GBP/USD: Hold on Tight - Rabobank

GBP/USD: Hold on Tight - Rabobank

7 June 2016, 07:12
Roberto Jacobs

GBP/USD: Hold on Tight - Rabobank

Jane Foley, Research Analyst at Rabobank, suggests that the strength of the US economy and the wider implications for the EU of the UK’s membership referendum have wide ranging implications for global asset markets.

Key Quotes

“The soft tone of the dollar has offset some of the negative pressure on cable stemming from the latest twist in the build up to the UK’s EU membership poll. A new YouGov opinion poll regarding the UK’s June 23 EU referendum is suggesting that the Leave vote has 45% of the vote compared with 41% for the ‘Remain’ campaign. The What UK Thinks poll of poll which is a moving average of six of the most recent polls is today indicating that the ‘Leave’ camp have 51% of the vote compared with 49% for ‘Remain’. This is a dramatic shift from two weeks ago when the ‘Remain’ campaign appeared to be gaining momentum and sterling was reacting with a relief rally. Relative to its late May low EUR/GBP has rallied by 4.5%. Sterling’s loss vs. the USD is a more muted 2.8% over the same time frame.

On the assumption that the UK electorate votes to remain within the EU, we see scope for EUR/GBP to be trading close to the 0.75 level on a 1 mth view and for cable to bounce towards 1.51. While a Remain vote would sweep away a huge amount of political uncertainty in the UK, some would remain. Not only has the EU campaign widened a deep divide within the ruling conservative party but it has heightened speculation about a change in party leadership. The EU referendum thus threatens to leave a nasty legacy of political discord irrespective of its outcome which has the potential to weigh on GBP during the second half of the year.

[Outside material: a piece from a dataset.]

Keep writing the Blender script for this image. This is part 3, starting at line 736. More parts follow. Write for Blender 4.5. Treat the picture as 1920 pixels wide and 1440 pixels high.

How far cable could dip in H2, however, is likely to be guided by events pertaining to the US. Expectation about the strength of the US economy and the pace of Fed rate hike will remain a dominating force for the US, but the outlook may be complicated by the US Presidential election in November. A Reuters/Ipsos opinion poll released on Friday suggests that Clinton would likely win 46% of likely voters vs. 35% for Trump. Given that Clinton’s policies have been well publicised a continuation of her lead would likely serve to keep political uncertainty at bay. Any other outcome, however, could lead to a sharp increase in USD volatility as political uncertainty shifts across the Atlantic. This scenario would likely offer GBP/USD support.”